Reiter declined to disclose financial terms of the deal with Fisk Limousines.

Fisk Limousines owner Howard Fisk said three or four shuttles were running each night.

“We didn’t know if it would be successful, but as we got busier, we kept sending more buses,” he said. “We felt like it needed to work for the community, and the Cardinals are great for the community.”

Shuttle drivers counted almost 200 passengers during the first night of service on Aug. 26 and nearly double the following evening. Reiter said fans started to notice the free shuttle service, which transported 921 individuals in total on Aug. 29, the final game between the Cardinals and the Frisco Roughriders, according to data from Fisk Limousines.

Fisk said the shuttles moved quite a few older fans who might have had trouble walking the distance from OTC in the August heat. Reiter said the parking fee hike had been the organization’s main complaint during the season, especially for those who are disabled.

It’s too soon to know if a shuttle service will be needed next season, Reiter said, adding if parking prices decrease, there won’t be a need for it.

Regardless, OTC officials plan to continue offering free parking for Cardinals fans.
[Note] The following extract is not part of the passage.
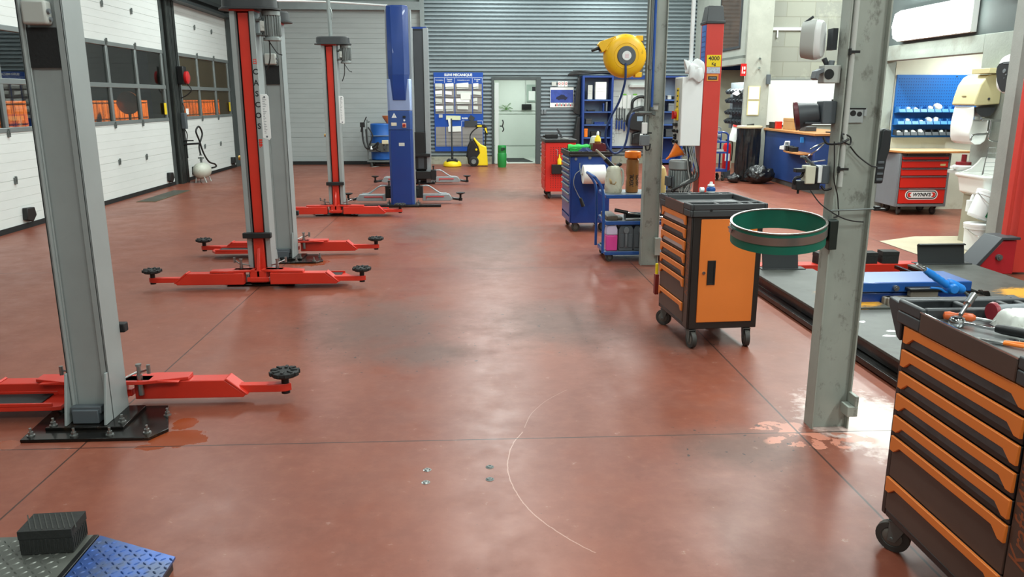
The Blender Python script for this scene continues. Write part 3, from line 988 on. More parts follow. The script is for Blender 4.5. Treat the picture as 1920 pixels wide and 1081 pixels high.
for i in range(9):
    st.box(2.1808, 2.1814, 7.52, 7.63, 1.94 + i * .045, 1.948 + i * .045)
st.out('strip_print', mat('strip_ink', '#1d3f86', 0.4), lift)
# control cabinet
cbx = MB().box(1.985, 2.18, 7.5, 7.78, 1.265, 1.9).out('control_box', M_bwhite, lift, bev=0.006)
MB().box(1.982, 1.985, 7.515, 7.765, 1.28, 1.885).out('control_panel', M_box, lift)
MB().box(1.979, 1.982, 7.6, 7.68, 1.58, 1.8).out('hazard_label', M_yel2, lift)
hz = MB()
for i in range(4):
    hz.box(1.978, 1.979, 7.62, 7.66, 1.62 + i * .05, 1.635 + i * .05)
hz.out('hazard_print', M_ink, lift)
MB().box(1.972, 1.982, 7.58, 7.7, 1.5, 1.6).out('switch_plate', M_yel2, lift, bev=0.003)
MB().cyl((1.972, 7.64, 1.55), (1.945, 7.64, 1.55), .035, n=16).obox((1.94, 7.64, 1.55), (.016, .02, .075)).out('main_switch', M_extred, lift, bev=0.002)
MB().box(1.955, 1.982, 7.6, 7.7, 1.445, 1.475).out('lever_switch', M_black, lift, bev=0.004)
for y, z in ((7.58, 1.40), (7.70, 1.40), (7.64, 1.36), (7.64, 1.335), (7.58, 1.30), (7.70, 1.30)):
    MB().cyl((1.982, y, z), (1.968, y, z), .016, n=12).cyl((1.968, y, z), (1.955, y, z), .011, n=12).out('push_button', M_black, lift)
# electric motor of the power pack
mo = MB()
mo.cyl((2.03, 7.62, .86), (2.03, 7.62, 1.03), .088, n=24)
for k in range(26):
    t = 2 * PI * k / 26
    mo.obox((2.03 + math.cos(t) * .096, 7.62 + math.sin(t) * .096, .945), (.024, .006, .17), (0, 0, t))
mo.lathe([(0, 1.13), (.09, 1.128), (.108, 1.115), (.108, 1.045), (.1, 1.035), (.09, 1.035)], (2.03, 7.62, 0), n=28)
mo.cyl((2.03, 7.62, .835), (2.03, 7.62, .86), .11, n=24)
mo.out('pump_motor', M_motor, lift, bev=0.002)
MB().box(1.895, 1.935, 7.54, 7.66, .88, .97).box(1.935, 1.95, 7.52, 7.58, .87, .98).out('motor_terminal_box', M_darkgrey, lift, bev=0.004)
MB().box(1.93, 2.14, 7.52, 7.74, .42, .83).box(2.12, 2.2, 7.55, 7.7, .5, .56).out('oil_tank', M_darkgrey, lift, bev=0.01)
cbl = MB()
for i, (x, dx, dz) in enumerate(((2.05, .03, .0), (2.075, .05, .02), (2.09, .06, -.02), (2.11, .035, .01), (2.13, .02, .0))):
    cbl.tube([(x, 7.51, 1.265), (x + dx * .4, 7.49, 1.15), (x + dx, 7.48, 1.0), (x - .05 * i + .06, 7.47, .88 + dz), (x - .06, 7.49, .7)], .0055, n=6)
cbl.out('control_cable', M_cable, lift)
bc = MB()
for i in range(4):
    bc.tube([(2.03 + i * .02, 7.52, 1.265), (2.08 + i * .025, 7.5, 1.12), (2.1 + i * .02, 7.47, .96), (2.02 - i * .03, 7.46, .9 - i * .012), (1.94, 7.47, .85 - i * .01)], .007, n=6)
bc.out('hydraulic_hose', M_bcable, lift)
MB().box(2.055, 2.087, 7.56, 7.59, 1.9, CEIL - .002).box(2.04, 2.056, 7.55, 7.6, 1.96, 2.05).out('conduit', M_sheet, lift, bev=0.003)
# crossbeam, right-hand post and its ramped cover
MB().box(2.345, 5.25, 7.5, 7.66, 0.015, 0.10).out('crossbeam', M_red, lift, bev=0.006)
MB().box(5.36, 5.52, 7.40, 7.58, 0.02, 2.38).box(5.265, 5.30, 7.42, 7.5, .1, 2.3).out('post', M_postred, lift, bev=0.006)
MB().prism([(4.95, .03), (5.3, .03), (5.3, .36), (5.16, .36), (4.95, .12)], 'y', 7.3, 7.5).out('beam_end', mat('beam_end_red', '#b3222c', 0.4, var=0.06), lift, bev=0.006)
MB().prism([(4.92, .03), (4.95, .12), (5.15, .37), (5.32, .37), (5.32, .395), (5.13, .395), (4.9, .12), (4.86, .03)], 'y', 7.28, 7.56).out('ramp_cover', M_darkgrey, lift, bev=0.004)
MB().cyl((5.13, 7.3, .2), (5.13, 7.27, .2), .03, n=14).cyl((5.13, 7.27, .2), (5.13, 7.26, .2), .018, n=6).out('pivot_bolt', M_galv, lift)
# runways
def runway(x0, x1, y0, y1, nm):
    b = MB()
    b.box(x0, x1, y0, 5.62, .13, .15).box(x0, x1, 5.68, y1, .13, .15)
    o = b.out('runway', M_wear, lift, bev=0.003, label=nm)
    s = MB()
    for x in (x0 + .01, x1 - .03):
        s.box(x, x + .02, y0, y1, .055, .13)
    s.box(x0 - .06, x0 + .09, y0, y1, .012, .05)
    s.box(x1 - .09, x1 + .06, y0, y1, .012, .05)
    s.box(x0 + .03, x1 - .03, 5.6, 5.7, .06, .128)
    s.out('runway_beam', M_grease, lift, bev=0.003)
runway(2.6, 3.2, 2.6, 7.1, 'dark runway plate with yellow wear beside the aisle')
runway(4.2, 4.84, 4.6, 7.25, 'dark runway plate with yellow wear next to the post with ramped cover')
for x0, x1, y in ((2.72, 3.06, 7.12), (4.3, 4.76, 7.27)):
    w = MB()
    w.prism([(y - .03, .15), (y - .02, .15), (y + .03, .33), (y + .01, .345), (y - .02, .34), (y - .02, .33), (y + .01, .325)], 'x', x0, x1)
    w.box(x0 - .02, x1 + .06, y - .06, y + .06, .15, .158)
    w.out('wheel_stop', mat('stop_plate', '#26292a', 0.5, var=0.1), lift, bev=0.003)
MB().box(3.203, 4.197, 4.0, 7.48, .004, .012).out('pit_tray', mat('pit_black', '#121110', 0.5), lift)
ra = MB()
ra.box(4.1, 4.13, 4.6, 7.3, .1, .13).box(4.16, 4.19, 4.6, 7.3, .06, .09)
for y in (6.72, 6.02):
    ra.cyl((4.1, y, .15), (4.19, y, .15), .035, n=16)
    ra.cyl((4.12, y, .15), (4.135, y, .15), .045, n=16)
ra.box(4.03, 4.1, 5.9, 6.0, .05, .17)
ra.out('jack_rail', M_grease, lift, bev=0.002)
for c in ((2.80, 4.95), (2.88, 5.06), (3.05, 5.1), (2.78, 5.3), (3.1, 4.75)):
    wf = MB()
    wf.add([(c[0] + math.cos(k * .785) * random.uniform(.03, .06), c[1] + math.sin(k * .785) * random.uniform(.015, .035), .1506) for k in range(8)], [tuple(range(8))])
    wf.out('paint_flake', M_paper, lift)
settle(lift)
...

“As long as the Cardinals want to keep parking in our lots, we’re happy to be good neighbors,” said Mark Miller, director of communications at OTC.

Reiter said the surface lot near Hammons Field, which holds 470 cars, was not at full capacity during the last week of the season. John Schulte, president of Plaza Realty and Management, did not return requests for comment.

Springfield Cardinals total ticket sales were about flat from last year. The inaugural year total of 526,630 is still the team’s annual record for tickets sold. The organization replaced season tickets this year with a membership program, and Reiter said there was a 10% increase in memberships sold compared with season ticket packages last year.

The organization now offers four different levels of membership that start with reserved seats for 2 games per month. Each plan includes several member benefits, including general admission access to every regular season home game through the new Bypass Gate, according to the Springfield Cardinals website.